_WHAT TO WORK ON_. Select from the data all lines with the word "objects".

[Rows from a 3D scene dataset]
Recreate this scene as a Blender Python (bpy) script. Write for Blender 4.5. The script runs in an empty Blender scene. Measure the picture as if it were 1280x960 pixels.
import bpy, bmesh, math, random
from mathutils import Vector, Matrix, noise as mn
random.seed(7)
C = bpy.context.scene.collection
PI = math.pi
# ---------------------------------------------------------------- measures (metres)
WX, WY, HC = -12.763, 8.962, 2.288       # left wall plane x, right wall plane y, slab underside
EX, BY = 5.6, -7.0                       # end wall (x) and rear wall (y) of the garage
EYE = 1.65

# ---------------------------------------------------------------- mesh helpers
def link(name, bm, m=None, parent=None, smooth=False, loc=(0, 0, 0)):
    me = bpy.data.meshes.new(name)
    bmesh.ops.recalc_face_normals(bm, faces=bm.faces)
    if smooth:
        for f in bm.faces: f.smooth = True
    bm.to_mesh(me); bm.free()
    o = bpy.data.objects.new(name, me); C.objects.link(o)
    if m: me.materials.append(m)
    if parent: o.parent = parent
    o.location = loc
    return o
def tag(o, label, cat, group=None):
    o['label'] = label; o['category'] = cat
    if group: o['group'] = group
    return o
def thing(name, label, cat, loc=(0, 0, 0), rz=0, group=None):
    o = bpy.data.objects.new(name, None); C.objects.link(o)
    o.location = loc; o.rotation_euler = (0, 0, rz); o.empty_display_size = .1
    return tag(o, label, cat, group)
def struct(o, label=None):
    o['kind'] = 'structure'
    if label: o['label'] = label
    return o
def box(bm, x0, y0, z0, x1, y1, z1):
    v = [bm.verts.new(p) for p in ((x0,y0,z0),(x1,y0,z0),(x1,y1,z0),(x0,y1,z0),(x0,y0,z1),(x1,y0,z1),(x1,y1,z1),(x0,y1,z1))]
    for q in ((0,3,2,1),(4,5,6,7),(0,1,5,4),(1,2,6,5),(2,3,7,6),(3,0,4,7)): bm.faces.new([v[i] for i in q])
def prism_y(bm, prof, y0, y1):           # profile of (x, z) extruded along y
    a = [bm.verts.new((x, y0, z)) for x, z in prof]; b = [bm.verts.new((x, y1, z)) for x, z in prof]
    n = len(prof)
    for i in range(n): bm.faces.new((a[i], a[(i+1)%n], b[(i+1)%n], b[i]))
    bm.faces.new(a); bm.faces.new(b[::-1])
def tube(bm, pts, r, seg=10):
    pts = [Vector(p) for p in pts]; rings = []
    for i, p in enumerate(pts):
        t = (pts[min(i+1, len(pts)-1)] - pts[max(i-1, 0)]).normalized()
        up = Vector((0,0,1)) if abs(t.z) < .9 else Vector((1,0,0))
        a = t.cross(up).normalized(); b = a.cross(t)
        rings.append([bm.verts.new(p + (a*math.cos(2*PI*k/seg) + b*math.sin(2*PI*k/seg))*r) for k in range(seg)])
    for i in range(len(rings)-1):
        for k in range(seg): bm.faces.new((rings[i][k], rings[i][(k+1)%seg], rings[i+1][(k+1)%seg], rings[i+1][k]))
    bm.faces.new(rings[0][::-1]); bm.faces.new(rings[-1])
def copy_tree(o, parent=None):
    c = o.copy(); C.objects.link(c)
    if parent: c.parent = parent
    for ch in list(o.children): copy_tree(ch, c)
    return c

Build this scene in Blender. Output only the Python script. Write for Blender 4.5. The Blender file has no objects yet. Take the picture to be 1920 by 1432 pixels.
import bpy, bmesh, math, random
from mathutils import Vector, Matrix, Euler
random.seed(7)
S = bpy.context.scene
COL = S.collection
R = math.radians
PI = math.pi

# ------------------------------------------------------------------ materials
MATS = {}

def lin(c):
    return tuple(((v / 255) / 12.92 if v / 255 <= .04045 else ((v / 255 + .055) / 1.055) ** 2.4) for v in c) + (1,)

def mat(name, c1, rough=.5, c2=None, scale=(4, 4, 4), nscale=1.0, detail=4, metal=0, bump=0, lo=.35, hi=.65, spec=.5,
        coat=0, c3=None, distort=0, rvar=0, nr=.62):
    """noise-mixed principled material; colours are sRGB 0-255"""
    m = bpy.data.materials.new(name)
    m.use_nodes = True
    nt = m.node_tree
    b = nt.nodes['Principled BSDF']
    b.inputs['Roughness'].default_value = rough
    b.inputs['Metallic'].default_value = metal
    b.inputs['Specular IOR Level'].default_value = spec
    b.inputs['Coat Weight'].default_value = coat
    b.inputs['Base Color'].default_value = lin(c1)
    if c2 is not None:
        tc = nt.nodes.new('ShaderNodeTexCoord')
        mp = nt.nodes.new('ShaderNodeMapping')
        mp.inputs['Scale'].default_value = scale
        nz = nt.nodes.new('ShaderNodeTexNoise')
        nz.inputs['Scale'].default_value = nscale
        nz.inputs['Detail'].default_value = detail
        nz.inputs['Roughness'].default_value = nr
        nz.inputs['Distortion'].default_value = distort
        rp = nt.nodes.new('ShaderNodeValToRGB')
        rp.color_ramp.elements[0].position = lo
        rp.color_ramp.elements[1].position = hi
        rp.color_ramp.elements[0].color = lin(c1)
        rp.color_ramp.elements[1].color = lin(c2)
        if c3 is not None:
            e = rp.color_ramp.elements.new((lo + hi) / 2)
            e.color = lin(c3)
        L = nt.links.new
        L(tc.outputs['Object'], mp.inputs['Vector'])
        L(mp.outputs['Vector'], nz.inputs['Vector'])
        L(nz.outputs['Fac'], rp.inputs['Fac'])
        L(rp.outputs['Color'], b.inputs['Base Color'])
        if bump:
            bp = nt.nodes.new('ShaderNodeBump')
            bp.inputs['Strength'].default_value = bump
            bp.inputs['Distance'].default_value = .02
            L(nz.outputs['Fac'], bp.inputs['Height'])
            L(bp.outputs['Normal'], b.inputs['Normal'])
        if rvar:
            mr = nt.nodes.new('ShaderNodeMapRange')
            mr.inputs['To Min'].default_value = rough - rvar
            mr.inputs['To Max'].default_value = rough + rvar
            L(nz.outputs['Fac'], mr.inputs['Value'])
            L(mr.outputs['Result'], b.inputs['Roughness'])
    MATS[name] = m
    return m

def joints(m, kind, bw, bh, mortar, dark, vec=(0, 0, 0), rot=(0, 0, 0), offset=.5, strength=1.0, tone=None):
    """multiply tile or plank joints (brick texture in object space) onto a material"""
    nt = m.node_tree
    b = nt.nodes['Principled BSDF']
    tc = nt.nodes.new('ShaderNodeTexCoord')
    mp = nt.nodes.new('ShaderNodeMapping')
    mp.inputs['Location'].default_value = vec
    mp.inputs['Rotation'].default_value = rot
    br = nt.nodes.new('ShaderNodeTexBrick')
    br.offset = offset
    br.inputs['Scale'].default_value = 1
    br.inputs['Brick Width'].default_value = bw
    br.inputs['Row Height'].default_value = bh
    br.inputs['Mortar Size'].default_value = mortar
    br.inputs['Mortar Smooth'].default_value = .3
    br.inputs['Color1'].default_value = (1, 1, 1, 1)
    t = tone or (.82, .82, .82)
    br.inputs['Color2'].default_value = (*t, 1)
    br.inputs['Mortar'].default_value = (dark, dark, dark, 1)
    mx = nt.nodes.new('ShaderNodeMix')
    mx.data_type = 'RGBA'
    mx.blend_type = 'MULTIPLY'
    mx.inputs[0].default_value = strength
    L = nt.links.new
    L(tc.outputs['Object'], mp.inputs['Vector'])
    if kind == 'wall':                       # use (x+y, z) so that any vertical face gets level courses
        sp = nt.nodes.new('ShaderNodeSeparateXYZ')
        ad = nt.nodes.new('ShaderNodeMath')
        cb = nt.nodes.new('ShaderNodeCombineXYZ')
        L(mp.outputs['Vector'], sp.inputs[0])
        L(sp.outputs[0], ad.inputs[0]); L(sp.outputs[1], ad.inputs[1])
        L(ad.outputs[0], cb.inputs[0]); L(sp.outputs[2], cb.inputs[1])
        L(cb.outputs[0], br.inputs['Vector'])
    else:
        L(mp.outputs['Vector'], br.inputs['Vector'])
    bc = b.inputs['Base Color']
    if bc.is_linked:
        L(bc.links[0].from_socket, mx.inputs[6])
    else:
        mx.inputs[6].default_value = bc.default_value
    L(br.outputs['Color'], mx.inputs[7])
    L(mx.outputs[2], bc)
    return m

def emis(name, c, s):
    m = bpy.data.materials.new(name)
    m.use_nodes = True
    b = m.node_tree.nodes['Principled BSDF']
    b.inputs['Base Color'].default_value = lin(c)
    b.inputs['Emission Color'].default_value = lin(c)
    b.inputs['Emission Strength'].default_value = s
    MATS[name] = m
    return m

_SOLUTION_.
    o = bpy.data.objects.new(name, me); C.objects.link(o)
    o = bpy.data.objects.new(name, None); C.objects.link(o)
    c = o.copy(); C.objects.link(c)
Build this scene in Blender. Output only the Python script. Write for Blender 4.5. The Blender file has no objects yet. Take the picture to be 1920 by 1432 pixels.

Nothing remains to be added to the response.